Chief Ige believes that Nigerians owe him gratitude for accepting to serve them. There is nothing for him in government, except service. I too had thought that was all government was about – service.
I have also found out that spending the people’s money without recourse to them is part of it. When some of the ministers were accused in 1999 of spending N25 million in furnishing their temporary apartments, those who were in tune with the purist political traces of Chief Ige expected to hear his position on the matter. All I heard was his silence. I am not suggesting that he did any wrong, but there was something un-Ige, an acclaimed Awoist, in that silence. His silence was not service to the people, except to politics and his strange co-travellers, who are mostly from the PDP, the party he often degrades with the most mordant words.
A measured mixture of jealousy from his opponents in the AD and PDP has attended Chief Ige’s activities. His acceptance in the AD has waned, even as he presents himself as the solution to the party’s problems. He leaves enough problems in his wake to give him suspect importance in any faction of the AD.
Unfortunately, his appointee, Governor Bisi Akande, has not come off the assignment with applause in Osun State, where Chief Ige is from. The battle for control of Osun State is at the middle of Chief Ige’s recent bump with Chief Sunday Afolabi, who in the whatever-Awo-said days was Deputy Governor of Oyo State.
How else would the duo have come from the same part of the state to rule Oyo State? The relationship did not last. By the 1983 elections, the parting of ways was obvious. Many people would not remember that Chief Afolabi, a very quiet man, was appointed Minister of Education, in the three months second term government of President Shehu Shagari.
Both were brutalised in prison when the military ruled all politicians guilty, until proven innocent. Chief Afolabi, President Obasanjo’s Minister of Internal Affairs, and one of his most unobtrusive ministers, is a key member of the Shehu Yar’Adua group, the body that first broached the presidential race to Obasanjo and helped roll him to victory. While Chief Ige was into his siddon look politics, Chief Afolabi was active in the processes that led to the various political changes under the military.
There is more to him: he was at Baptist Boys High School in Abeokuta, the President’s alma mater and the stories were that the President was his school boy. In this government, therefore, Chief Afolabi has an interest that goes beyond "come and eat". An attack on the President is an attack on Chief Afolabi, who wants to protect his boy from any outsider who forgets his manners when invited to help himself to the meal Nigerians call government.
The right thing is to smack your lips, no matter how awful the meal tastes. You can also decline the meal, which is what I think Chief Afolabi is suggesting. Government in Nigeria is one meal that meets all tastes at all times.
Chief Ige is useful to the President. He has used him to disparage the rest of the AD. The message in simpler terms: I can take anyone of you I want. I can make you as great as I want (and greater than you thought). The temptation is too attractive for many to reject.

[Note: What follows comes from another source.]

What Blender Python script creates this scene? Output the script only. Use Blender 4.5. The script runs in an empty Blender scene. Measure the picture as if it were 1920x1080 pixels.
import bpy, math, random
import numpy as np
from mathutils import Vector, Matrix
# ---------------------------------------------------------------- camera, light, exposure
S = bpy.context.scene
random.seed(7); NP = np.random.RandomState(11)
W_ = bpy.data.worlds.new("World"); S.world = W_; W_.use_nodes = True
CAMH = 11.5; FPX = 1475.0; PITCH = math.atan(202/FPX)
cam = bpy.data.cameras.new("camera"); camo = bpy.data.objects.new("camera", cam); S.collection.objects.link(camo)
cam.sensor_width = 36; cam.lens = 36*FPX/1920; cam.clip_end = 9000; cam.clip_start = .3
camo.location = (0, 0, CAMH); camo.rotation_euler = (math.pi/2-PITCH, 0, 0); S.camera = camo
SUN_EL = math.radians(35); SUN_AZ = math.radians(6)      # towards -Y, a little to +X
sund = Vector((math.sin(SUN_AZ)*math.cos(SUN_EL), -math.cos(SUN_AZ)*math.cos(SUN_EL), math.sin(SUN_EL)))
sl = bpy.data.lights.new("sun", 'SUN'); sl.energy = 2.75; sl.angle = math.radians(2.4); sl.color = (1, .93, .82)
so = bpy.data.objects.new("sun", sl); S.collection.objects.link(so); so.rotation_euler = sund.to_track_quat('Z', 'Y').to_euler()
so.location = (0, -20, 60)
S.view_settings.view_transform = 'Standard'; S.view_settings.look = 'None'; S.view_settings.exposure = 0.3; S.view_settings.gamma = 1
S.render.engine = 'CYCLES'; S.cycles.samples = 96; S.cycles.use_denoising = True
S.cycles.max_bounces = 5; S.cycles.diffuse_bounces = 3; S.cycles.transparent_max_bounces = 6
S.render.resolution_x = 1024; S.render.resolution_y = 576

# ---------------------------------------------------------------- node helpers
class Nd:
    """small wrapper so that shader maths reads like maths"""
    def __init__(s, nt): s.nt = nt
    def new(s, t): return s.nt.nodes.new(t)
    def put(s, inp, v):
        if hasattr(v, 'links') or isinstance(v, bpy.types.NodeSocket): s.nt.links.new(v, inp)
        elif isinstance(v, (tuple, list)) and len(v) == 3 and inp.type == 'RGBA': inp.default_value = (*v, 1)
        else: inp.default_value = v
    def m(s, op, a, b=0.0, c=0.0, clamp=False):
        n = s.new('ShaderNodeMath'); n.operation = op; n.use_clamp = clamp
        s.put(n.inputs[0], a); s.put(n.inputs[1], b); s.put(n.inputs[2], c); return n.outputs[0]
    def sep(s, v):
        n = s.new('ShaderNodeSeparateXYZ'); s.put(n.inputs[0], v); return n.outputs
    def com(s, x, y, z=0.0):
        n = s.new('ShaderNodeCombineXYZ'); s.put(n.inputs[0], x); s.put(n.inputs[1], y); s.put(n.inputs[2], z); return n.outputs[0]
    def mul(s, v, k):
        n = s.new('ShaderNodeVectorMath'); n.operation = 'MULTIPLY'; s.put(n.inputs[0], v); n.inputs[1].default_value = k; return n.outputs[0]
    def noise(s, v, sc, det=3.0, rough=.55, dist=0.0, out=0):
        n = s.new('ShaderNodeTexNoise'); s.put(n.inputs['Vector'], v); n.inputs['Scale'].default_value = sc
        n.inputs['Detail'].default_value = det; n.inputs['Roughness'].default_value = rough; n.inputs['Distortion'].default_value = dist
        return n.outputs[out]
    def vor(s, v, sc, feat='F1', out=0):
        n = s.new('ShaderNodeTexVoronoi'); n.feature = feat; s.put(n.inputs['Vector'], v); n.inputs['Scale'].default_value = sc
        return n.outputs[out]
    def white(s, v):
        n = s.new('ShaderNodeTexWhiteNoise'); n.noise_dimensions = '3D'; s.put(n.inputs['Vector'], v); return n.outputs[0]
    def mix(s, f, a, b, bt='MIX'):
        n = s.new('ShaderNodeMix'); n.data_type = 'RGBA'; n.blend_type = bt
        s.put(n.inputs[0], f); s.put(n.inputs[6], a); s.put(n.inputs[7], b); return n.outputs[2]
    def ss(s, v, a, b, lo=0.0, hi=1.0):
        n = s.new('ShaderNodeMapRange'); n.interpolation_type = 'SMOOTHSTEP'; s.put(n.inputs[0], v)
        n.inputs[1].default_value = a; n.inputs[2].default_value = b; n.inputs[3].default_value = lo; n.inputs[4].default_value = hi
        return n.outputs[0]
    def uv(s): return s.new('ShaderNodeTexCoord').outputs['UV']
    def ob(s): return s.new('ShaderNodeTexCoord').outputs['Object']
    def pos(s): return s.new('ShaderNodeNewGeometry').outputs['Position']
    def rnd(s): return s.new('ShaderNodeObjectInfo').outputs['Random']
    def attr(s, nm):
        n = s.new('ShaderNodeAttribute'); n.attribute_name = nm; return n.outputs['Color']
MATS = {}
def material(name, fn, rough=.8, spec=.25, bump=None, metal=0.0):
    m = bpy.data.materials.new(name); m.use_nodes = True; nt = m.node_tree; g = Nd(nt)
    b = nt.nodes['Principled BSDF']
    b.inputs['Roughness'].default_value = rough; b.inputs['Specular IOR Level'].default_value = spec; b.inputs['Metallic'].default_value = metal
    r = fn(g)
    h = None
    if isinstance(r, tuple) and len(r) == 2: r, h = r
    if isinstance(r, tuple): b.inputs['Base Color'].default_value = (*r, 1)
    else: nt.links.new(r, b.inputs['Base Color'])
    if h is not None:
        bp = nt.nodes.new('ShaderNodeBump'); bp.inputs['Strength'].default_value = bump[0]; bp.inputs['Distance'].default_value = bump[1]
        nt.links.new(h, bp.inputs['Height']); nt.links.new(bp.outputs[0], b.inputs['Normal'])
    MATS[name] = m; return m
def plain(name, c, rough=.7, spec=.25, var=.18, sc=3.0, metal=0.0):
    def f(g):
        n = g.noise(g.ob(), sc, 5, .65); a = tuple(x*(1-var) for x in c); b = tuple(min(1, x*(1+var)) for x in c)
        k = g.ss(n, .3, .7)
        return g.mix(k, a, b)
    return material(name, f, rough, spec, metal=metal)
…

However, Chief Afolabi still sees his former boss as out to whittle the barely existent PDP influence in Osun State. The President did woefully at the polls in Osun State. Chief Ige made that worn point in his reply to Chief Afolabi.

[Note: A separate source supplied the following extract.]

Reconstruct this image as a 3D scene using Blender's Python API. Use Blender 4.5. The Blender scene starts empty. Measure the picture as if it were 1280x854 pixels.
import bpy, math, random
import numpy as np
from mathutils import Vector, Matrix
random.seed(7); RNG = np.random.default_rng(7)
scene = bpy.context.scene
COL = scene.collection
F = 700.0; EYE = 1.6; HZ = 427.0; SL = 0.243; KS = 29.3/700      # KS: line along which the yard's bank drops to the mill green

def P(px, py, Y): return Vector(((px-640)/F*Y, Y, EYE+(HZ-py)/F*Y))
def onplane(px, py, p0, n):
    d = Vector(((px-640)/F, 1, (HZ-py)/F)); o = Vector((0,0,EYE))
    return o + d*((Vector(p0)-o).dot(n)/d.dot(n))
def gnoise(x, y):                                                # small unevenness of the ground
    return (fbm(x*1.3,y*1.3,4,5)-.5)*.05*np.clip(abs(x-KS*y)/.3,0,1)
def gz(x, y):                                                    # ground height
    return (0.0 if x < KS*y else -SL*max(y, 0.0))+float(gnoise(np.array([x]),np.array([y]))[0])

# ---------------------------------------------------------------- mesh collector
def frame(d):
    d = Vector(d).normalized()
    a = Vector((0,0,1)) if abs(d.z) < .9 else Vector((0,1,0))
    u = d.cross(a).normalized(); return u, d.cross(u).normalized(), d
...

In the calculations for 2003, the PDP would set out to rubbish the likes of Chief Ige, wherever they are found in Nigeria. Chief Afolabi is priming himself for prominence in the politics of 2003 and so is Chief Ige, who will be 73 then.
While they are at this, I would like to thank the two gentlemen for drawing our attention to two important things – the duty of government, service to the people (Chief Ige) and the role of ministers, invited to come and eat (Chief Afolabi).
If ministers were eating and serving, Nigerians would not complain. Today, there is so much self-serving (eating), sometimes un-invited.
The PDP, rather, the President, must have an explanation for this.